Jessie Ware What’s Your Pleasure As compared to Dua Lipa and Lady Gaga’s big beats, this album is the music playing in that not quite downtown club, late at night, with that in-the-know DJ playing that smooth, sexy, body-to-body, nobody goes home alone stuff. The song The Kill does, indeed, slay me. So sultry. So hypnotic. Donna Summer could have made this song.
Kylie Minogue Disco It’s Kylie Minogue. Making a disco album. What else is there to explain here? Hit play and get your life, says My Daughter Diandra.
Roisin Machine Electronica This one is the most sonically eclectic of my disco favorites. It’s like a random collection of cool house and disco 12-inch sides.
Melanie C Melanie C The one-time Sporty Spice of the Spice Girls created a deeply revealing celebration of self-acceptance propelled by dance floor ready beats. I am addicted to the extraordinarily personal video of the opening song Who I Am.
Non-Disco Stuff

Hayley Williams Petals for Armor This solo project from Paramore’s charismatic lead singer is remarkable for its pop music experimentation that is both emotionally vulnerable and musically ambitious.
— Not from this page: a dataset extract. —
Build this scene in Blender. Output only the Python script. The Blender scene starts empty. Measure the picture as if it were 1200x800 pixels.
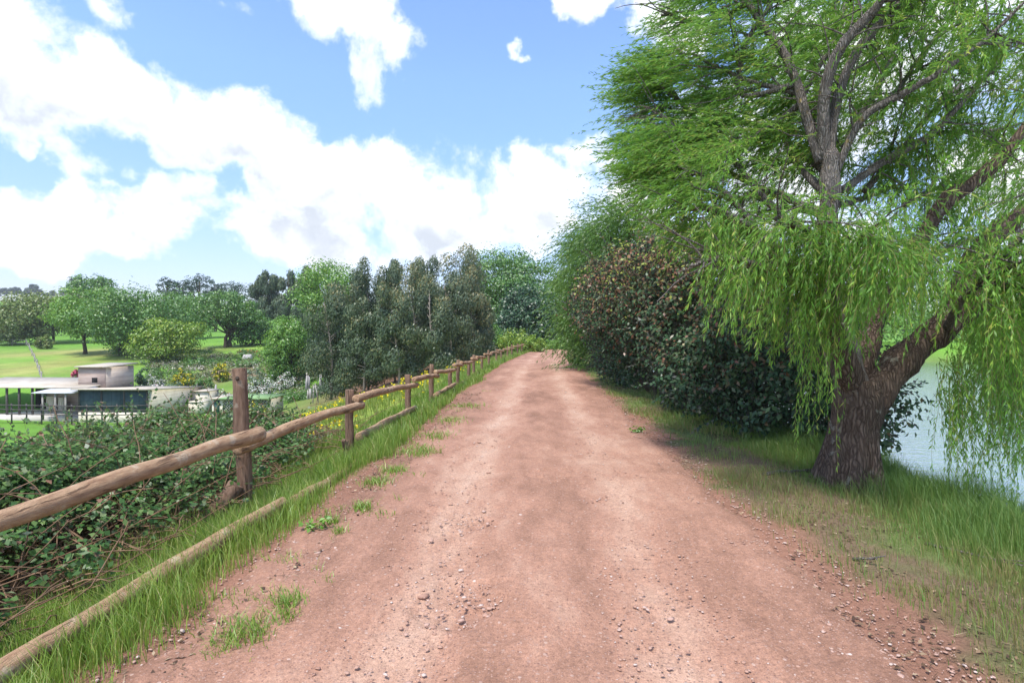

Niia II: La Bella Vita Showing off her influences ranging from Mariah Carey to Nina Simone to Ella Fitzgerald to Sarah Vaughn, it’s no wonder Wikipedia calls her genre “sophisti-pop” which I didn’t know was a thing. It’s a really good thing, though, or what My Daughter Diandra would call a “vibe.”
The War and Treaty Hearts Town With deep feeling and contagious energy, the Americana/soul/gospel husband-wife team of Michael and Tanya-Blount-Trotter sing from a place where urban meets rural, country meets soul, Saturday night secular meets Sunday morning sacred and Appalachia meets the Mississippi Delta.
Beyond the Black Horizons On their fourth album, BTB has mastered their symphonic pop metal sound and the maturing vocalist Jennifer Haber has never sounded better – kinda Pat Benatar-ish. Coming Home with its massive chorus is my jam on this album.
SAULT Untitled (Rise) and Untitled (Black Is) Mixing funk, Afrobeat, jazz, soul, R&B, hip hop, and whatever, these two albums from a mysterious UK collective are the soundtrack of Blackness.